If you have a 10 BTC UTXO and want to send 3.75 BTC, suppose you must pay a transaction fee of 0.25 BTC. In this case, you send 3.75 BTC to the recipient and receive 6.00 BTC in “change.”

The transaction fee is deducted from your total 10 BTC, so you cannot receive exactly 6.25 BTC in change.

To summarize, since you generally have to pay a transaction fee in blockchain transactions, this fee is deducted from the “change,” making UTXOs different from cash.

There is no such transaction fee in cash, so you receive the entire amount paid and the remaining amount as change.

Secondly, official banknotes and coins have a fixed value. When paying for coffee, you cannot receive a banknote worth 6.25 dollars. In contrast, UTXOs can be of any amount.

Account-Based Chains

What is an Account-Based Chain?

Unlike UTXO chains, where coins are uniquely referenced, account-based chains (such as the Ethereum and Binance Smart Chain) feature an accounting model where balances are kept at each address.
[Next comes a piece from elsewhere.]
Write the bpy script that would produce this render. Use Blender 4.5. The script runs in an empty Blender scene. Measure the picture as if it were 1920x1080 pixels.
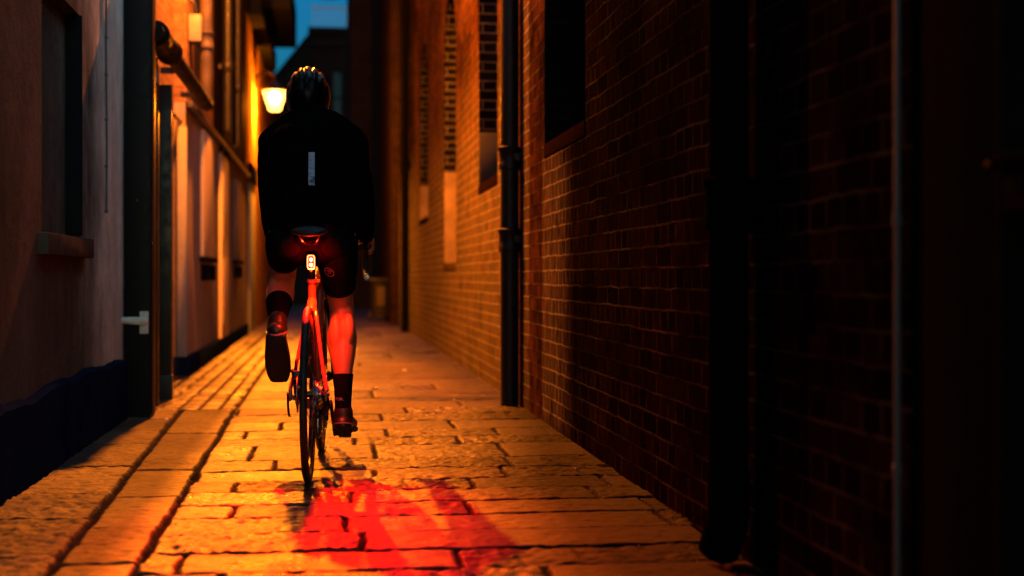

In this model, the account balance is updated directly, rather than by adding or subtracting individual UTXOs.

How Do Account-Based Chains Work?

Transactions in an account-based chain consume gas (transaction fees), and the sender’s balance decreases by the total amount of the transferred value plus the gas fee. The recipient’s balance increases by the amount of the transferred value.

EXAMPLE

If you want to send 47.5 ETH from address A to address B, and the transaction fee is 0.005 ETH, then:

  • Address A’s balance decreases by 47.505 ETH (47.5 + 0.005)
  • Address B’s balance increases by 47.5 ETH

The remaining 0.005 ETH (the transaction fee) is awarded to the miner who successfully mines the block containing this transaction.

The operation is more straightforward than the UTXO model.

You simply deduct the transfer amount plus the gas fee from the sender’s balance and add the transferred value to the recipient’s balance.

Comparison: Which one is “better” ?

The UTXO and account-based models differ in many respects.

Some significant differences include:

  1. Transaction Structure: In UTXO chains, the transaction structure is complex due to the utilization of unspent outputs, whereas account-based chains feature a simpler transaction structure.
  2. Scalability and Privacy: UTXO chains generally provide better privacy, but the account-based chains are considered more scalable.
  3. Programming Flexibility: Account-based chains, like Ethereum, typically offer more extensive programming capabilities, enabling developers to create more complex applications such as smart contracts.

In conclusion, both the UTXO and account-based models serve as different means to manage blockchain transactions, each having unique features and benefits.

Depending on the specific application or preference, one model may be chosen over the other. So I don’t think that we can say one is better than the other, it depends.